*What to do:*
Using the listing below, report all lines holding the word "picture".

*Listing:*
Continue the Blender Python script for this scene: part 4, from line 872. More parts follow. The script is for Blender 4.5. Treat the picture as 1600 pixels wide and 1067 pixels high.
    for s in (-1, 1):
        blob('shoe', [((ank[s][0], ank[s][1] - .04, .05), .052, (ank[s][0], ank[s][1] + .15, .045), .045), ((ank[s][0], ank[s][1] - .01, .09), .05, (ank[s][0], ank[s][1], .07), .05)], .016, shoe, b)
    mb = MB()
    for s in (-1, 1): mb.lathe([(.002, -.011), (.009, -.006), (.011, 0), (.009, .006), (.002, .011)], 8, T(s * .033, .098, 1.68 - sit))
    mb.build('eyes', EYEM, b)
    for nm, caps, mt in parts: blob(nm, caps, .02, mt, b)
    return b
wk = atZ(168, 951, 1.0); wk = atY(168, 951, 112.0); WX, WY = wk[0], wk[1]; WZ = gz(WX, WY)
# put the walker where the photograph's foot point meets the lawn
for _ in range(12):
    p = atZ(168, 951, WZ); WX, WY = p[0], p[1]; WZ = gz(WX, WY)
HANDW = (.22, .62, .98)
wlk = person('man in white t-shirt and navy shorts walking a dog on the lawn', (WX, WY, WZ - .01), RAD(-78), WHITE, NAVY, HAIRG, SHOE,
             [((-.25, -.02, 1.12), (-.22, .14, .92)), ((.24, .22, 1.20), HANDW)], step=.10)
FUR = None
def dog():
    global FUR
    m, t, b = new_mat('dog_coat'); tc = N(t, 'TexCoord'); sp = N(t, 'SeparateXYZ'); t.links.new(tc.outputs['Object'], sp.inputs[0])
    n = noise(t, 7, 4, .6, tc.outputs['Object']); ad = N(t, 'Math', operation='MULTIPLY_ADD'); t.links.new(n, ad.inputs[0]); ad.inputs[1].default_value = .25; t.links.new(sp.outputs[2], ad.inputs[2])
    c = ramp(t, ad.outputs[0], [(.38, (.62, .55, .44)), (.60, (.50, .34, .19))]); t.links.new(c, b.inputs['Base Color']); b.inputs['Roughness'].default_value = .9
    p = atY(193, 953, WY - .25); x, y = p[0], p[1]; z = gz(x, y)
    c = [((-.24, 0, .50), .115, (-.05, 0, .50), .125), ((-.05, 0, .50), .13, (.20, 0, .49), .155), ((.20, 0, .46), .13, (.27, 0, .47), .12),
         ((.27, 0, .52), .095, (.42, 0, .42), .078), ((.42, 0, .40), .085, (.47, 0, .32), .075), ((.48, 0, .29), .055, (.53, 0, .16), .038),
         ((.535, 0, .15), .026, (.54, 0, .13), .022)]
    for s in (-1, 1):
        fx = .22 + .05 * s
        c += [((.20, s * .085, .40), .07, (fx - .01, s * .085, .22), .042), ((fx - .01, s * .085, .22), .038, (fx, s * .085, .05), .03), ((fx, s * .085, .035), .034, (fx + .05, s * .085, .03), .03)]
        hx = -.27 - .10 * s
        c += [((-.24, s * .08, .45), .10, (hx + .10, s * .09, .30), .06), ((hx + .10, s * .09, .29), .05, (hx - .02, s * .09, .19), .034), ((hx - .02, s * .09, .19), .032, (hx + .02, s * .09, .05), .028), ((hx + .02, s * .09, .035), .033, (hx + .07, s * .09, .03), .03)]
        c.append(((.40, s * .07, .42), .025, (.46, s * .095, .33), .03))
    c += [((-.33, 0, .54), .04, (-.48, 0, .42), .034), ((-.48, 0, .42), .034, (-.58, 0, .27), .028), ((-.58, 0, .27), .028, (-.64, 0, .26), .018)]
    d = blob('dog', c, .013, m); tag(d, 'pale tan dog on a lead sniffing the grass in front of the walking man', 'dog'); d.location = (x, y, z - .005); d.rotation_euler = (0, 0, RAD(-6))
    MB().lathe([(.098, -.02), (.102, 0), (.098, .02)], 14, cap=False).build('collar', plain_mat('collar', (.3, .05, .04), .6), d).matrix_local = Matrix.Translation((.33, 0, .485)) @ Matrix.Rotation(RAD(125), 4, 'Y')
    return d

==

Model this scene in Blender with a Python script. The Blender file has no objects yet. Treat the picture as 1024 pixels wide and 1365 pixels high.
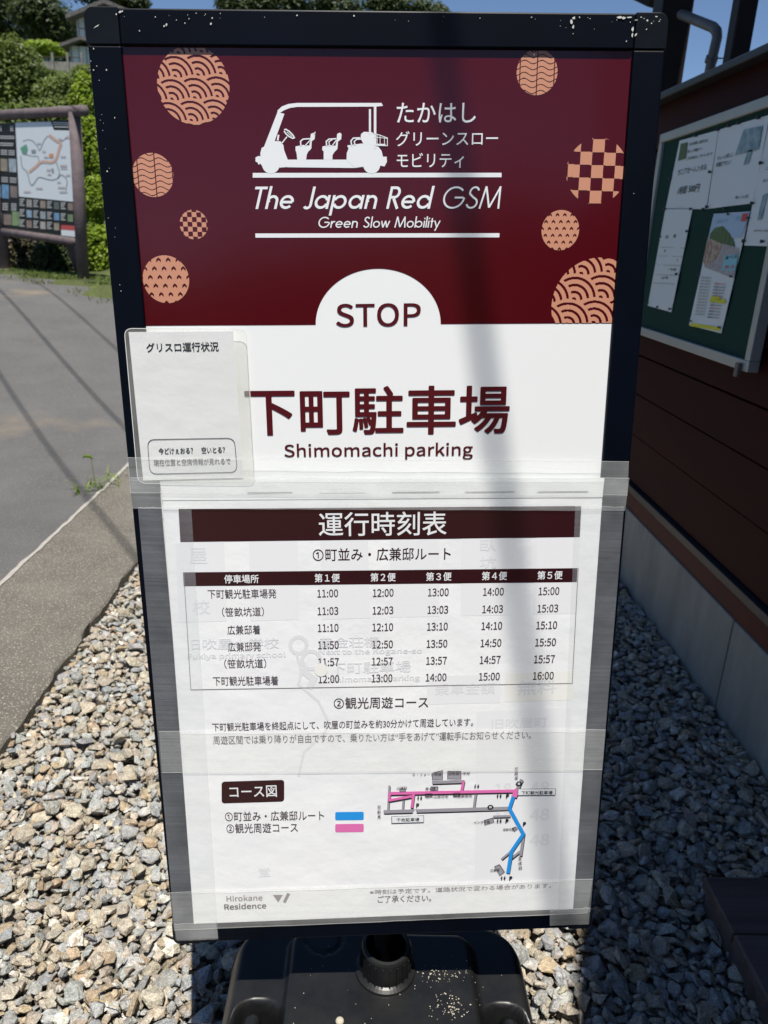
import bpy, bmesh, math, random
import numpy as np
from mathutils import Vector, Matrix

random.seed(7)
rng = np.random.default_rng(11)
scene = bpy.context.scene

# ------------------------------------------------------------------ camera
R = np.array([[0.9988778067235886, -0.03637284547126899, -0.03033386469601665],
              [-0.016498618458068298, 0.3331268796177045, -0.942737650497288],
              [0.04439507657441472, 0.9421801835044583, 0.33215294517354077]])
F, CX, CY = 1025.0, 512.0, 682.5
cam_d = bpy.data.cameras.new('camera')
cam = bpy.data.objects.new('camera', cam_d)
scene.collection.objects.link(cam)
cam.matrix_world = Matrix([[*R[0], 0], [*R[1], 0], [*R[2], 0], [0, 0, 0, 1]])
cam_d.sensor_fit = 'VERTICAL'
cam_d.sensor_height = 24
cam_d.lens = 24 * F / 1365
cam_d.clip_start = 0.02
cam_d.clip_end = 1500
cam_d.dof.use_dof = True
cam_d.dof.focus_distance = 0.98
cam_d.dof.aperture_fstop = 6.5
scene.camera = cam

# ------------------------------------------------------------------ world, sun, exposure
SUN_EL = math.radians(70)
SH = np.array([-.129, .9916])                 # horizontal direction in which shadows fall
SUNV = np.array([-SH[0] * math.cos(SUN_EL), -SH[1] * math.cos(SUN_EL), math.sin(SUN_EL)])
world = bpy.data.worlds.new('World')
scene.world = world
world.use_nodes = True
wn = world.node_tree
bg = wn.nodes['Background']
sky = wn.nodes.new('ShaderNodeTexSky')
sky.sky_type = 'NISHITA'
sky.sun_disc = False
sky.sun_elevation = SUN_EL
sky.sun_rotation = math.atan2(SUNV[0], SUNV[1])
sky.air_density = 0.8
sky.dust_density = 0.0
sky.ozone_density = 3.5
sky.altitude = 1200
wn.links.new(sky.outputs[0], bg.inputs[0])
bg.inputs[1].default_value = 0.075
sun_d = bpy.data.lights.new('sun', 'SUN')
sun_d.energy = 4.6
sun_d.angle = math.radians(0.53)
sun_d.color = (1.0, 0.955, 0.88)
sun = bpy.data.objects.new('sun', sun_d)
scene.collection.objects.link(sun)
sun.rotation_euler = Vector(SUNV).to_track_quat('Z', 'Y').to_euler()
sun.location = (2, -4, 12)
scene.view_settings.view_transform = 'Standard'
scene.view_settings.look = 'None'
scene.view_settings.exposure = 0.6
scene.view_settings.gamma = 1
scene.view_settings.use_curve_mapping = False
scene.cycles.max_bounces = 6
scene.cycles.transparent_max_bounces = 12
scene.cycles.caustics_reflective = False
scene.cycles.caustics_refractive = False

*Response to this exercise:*
Continue the Blender Python script for this scene: part 4, from line 872. More parts follow. The script is for Blender 4.5. Treat the picture as 1600 pixels wide and 1067 pixels high.
Model this scene in Blender with a Python script. The Blender file has no objects yet. Treat the picture as 1024 pixels wide and 1365 pixels high.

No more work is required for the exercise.